Italia e Francia spingono la web tax ma la strada è in salita
Con un comunicato congiunto del 1° agosto, il ministro dell’Economia Giovanni Tria e l’omologo francese Bruno Le Maire hanno ribadito «l’impegno per l’adozione in tempi brevi della proposta della Commissione europea sulla tassazione dei servizi digitali a partire dalla fine del 2018, con l’obiettivo di iniziare ad affrontare il tema della tassazione dell’economia digitale, e concordano sul fatto che la questione sia della massima importanza per i cittadini e garantirebbe maggiore equità ed efficienza». L’impegno sembra essere quello di lavorare per l’adozione, entro la fine dell’anno, della proposta di direttiva del Consiglio europeo del 21 marzo relativa alla digital tax su alcuni servizi digitali.
Si va, quindi, verso l’imposta del 3% sui ricavi derivanti dalla fornitura dei servizi digitali B2B e B2C caratterizzati dall’attività degli utenti su interfacce digitali, che dalle prime stime dovrebbe interessare circa 200 imprese operanti in Europa. Obiettivo non semplice dato l’ostruzionismo di molti Paesi che hanno espresso perplessità in merito alla concreta efficacia della proposta del Consiglio, ritenendo che la soluzione debba trovare un consenso globale. Tra questi, oltre ai Paesi che traggono vantaggio dagli attuali sistemi fiscali (Irlanda, Lussemburgo, Olanda, Malta), esprimono riserve anche la Svezia e la Germania. Del resto non sembra che la proposta europea superi le critiche già avanzate per la digital tax italiana in merito a fenomeni di doppia imposizione e alla totale irrilevanza degli utili o perdite effettivi per misurare la capacità contributiva, nonché alle specifiche difficoltà applicative soprattutto in merito alla geolocalizzazione degli utenti in base alla quale assolvere l’onere fiscale nei vari Paesi dell’Unione. La mancanza di unanimità richiesta per l’adozione della direttiva, tuttavia, non dovrebbe essere un ostacolo potendosi percorrere la via della cooperazione rafforzata, sempreché vi sia unità d’intenti tra almeno nove Paesi.
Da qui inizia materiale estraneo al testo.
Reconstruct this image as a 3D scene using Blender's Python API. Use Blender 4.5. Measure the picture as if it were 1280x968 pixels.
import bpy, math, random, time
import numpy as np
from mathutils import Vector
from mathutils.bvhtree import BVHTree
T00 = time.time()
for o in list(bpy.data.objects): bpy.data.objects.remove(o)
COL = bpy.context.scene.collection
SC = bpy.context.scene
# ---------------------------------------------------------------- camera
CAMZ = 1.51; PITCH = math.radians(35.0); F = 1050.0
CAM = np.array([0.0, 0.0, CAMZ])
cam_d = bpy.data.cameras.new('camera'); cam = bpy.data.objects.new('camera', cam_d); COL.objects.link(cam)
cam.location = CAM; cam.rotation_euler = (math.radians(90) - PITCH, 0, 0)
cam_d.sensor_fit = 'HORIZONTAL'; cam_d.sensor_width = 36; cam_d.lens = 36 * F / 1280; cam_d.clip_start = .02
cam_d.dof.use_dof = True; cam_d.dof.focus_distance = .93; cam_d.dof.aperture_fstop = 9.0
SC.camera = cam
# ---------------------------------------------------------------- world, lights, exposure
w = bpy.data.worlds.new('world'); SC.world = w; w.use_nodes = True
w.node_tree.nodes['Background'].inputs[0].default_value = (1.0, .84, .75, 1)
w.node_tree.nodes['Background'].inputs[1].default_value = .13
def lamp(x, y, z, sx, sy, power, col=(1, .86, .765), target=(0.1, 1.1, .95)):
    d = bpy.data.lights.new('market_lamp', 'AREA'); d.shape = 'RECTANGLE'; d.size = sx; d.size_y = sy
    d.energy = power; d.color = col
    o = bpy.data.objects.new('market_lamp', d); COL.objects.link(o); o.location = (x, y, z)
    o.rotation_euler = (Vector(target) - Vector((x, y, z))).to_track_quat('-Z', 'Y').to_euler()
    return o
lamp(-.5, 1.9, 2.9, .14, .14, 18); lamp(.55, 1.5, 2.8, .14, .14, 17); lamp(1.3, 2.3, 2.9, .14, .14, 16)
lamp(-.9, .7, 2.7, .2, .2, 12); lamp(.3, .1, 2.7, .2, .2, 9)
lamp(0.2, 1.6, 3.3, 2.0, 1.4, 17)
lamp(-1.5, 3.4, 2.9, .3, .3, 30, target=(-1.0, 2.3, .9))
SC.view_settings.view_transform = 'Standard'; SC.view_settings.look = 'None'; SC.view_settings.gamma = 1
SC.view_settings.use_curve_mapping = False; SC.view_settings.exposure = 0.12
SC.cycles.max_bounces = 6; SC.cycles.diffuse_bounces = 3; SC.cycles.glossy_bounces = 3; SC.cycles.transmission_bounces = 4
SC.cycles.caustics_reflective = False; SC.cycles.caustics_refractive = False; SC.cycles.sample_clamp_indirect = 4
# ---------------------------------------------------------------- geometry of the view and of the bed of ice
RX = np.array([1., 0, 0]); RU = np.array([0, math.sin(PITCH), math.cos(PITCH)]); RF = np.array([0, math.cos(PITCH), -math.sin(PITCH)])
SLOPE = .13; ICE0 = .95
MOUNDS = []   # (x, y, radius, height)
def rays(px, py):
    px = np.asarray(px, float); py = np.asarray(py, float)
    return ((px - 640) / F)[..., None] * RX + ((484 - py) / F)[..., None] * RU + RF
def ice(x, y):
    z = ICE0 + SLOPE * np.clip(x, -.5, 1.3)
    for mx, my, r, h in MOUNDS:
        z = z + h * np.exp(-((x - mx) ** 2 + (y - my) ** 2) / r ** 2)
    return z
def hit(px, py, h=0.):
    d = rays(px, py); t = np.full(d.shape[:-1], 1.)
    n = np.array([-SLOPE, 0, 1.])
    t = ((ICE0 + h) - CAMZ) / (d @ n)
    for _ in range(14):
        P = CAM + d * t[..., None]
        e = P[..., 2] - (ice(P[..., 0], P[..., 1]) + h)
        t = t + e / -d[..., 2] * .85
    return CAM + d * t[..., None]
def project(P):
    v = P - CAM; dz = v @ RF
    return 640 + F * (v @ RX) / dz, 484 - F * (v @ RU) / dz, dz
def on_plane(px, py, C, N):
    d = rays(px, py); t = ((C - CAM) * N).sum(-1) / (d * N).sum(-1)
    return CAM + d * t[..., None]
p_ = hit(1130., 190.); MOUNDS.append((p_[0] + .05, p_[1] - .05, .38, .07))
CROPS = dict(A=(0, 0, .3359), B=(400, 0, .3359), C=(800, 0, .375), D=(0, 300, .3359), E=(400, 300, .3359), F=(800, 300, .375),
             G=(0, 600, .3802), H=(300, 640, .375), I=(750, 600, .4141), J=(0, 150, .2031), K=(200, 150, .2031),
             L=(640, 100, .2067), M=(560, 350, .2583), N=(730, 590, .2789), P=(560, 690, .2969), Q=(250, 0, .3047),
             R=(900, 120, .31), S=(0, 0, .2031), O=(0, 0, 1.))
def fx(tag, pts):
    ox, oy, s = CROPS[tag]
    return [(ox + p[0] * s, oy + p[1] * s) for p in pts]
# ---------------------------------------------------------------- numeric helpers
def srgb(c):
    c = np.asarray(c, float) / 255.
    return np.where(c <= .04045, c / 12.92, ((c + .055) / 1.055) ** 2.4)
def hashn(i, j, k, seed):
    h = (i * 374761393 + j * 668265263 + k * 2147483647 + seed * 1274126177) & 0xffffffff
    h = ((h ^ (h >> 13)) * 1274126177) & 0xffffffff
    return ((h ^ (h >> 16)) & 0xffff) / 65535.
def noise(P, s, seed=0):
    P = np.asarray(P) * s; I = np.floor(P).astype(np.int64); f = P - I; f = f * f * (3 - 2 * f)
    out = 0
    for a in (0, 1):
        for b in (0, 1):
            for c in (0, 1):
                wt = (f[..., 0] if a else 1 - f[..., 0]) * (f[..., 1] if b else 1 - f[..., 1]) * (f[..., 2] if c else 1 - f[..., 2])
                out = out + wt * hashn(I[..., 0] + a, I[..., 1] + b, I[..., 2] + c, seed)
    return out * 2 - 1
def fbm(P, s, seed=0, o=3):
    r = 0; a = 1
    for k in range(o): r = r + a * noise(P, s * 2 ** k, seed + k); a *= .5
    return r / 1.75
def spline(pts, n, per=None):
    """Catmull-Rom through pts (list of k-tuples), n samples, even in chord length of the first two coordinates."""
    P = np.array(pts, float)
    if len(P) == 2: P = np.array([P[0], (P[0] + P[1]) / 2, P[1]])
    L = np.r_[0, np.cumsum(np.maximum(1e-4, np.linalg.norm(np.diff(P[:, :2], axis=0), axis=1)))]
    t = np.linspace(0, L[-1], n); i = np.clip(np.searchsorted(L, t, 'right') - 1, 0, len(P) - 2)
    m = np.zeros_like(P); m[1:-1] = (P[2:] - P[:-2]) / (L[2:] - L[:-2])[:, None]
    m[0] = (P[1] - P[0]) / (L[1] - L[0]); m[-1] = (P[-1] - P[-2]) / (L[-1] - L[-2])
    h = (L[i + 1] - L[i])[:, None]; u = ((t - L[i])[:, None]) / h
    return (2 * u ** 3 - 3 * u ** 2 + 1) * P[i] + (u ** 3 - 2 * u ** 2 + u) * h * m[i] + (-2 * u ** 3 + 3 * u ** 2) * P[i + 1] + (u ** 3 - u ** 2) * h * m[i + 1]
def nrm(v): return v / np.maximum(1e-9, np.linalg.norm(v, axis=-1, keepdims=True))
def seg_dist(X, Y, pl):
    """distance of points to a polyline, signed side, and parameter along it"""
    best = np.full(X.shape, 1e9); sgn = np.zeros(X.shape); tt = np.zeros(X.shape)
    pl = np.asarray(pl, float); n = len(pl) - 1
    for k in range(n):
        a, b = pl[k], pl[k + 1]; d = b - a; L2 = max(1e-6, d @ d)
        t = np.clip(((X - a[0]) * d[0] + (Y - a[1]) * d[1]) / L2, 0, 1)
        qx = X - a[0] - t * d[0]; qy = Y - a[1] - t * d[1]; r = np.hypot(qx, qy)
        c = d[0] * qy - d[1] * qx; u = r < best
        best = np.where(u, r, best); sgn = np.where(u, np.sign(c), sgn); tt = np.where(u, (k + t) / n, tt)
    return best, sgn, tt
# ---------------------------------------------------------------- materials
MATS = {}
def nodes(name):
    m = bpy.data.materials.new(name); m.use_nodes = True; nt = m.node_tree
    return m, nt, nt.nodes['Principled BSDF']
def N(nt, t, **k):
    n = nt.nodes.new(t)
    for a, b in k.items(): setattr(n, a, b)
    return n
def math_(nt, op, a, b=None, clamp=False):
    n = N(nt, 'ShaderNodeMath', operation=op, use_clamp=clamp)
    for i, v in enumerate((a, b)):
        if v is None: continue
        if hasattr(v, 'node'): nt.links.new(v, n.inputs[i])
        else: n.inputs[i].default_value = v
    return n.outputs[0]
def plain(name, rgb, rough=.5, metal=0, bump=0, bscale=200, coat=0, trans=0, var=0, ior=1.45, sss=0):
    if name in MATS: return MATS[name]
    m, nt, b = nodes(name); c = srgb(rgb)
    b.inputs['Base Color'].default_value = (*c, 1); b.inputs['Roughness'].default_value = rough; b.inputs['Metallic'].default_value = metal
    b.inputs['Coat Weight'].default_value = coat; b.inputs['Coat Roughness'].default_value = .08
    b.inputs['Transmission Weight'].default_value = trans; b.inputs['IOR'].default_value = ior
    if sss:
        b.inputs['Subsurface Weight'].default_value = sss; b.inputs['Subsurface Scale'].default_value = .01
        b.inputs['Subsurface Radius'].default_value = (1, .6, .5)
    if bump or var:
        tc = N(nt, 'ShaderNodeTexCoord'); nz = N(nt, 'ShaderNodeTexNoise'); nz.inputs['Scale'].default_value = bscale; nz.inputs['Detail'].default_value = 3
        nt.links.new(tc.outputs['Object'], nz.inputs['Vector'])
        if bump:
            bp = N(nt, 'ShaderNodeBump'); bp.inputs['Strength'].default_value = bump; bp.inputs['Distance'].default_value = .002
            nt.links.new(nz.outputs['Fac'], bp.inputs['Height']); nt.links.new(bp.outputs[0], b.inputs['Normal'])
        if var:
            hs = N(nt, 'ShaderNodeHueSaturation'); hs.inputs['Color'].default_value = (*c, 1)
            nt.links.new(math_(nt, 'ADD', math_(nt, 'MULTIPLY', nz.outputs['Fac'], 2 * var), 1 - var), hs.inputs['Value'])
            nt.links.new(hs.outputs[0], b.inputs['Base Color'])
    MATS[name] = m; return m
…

Dal comunicato si evince, inoltre, che, è opportuno adottare rapidamente la direttiva sulla Common consolidated corporate tax base (Ccctb), che dovrebbe integrare anche i principi di tassazione riferibili alle imprese digitali. Tuttavia, non è specificato come la Ccctb vada ad integrarsi con la proposta di direttiva istitutiva della «presenza digitale significativa», e come si vogliano disciplinare le medesime situazioni rilevanti fiscalmente con riferimento ad imprese digitali residenti in Paesi extra Ue in tutti quei casi in cui prevarrebbero le norme convenzionali che dovrebbero essere, pertanto, rinegoziate. Si conferma, quindi, la percezione di una disparità di trattamento a danno delle imprese europee localizzate in Paesi con un livello di tassazione adeguato, e sancendo il mancato raggiungimento dell’obiettivo di equità ed efficienza, per prevenire una concorrenza sleale fra le imprese digitali.
Qualora la soluzione Ue non si perfezioni entro il 2018, come è probabile, tornerebbe in auge con tutti i limiti ed effetti distorsivi del caso, la digital tax domestica. In questa evenienza, sarebbe comunque opportuno pensare a una ridefinizione della stessa più in chiave equitativa e internazionale per evitare che l’onere fiscale colpisca in modo indiscriminato anche e soprattutto le imprese italiane già assoggettate a tassazione congrua ottenendo l’effetto perverso di contribuire a una sensibile riduzione dei margini o addirittura a un possibile default.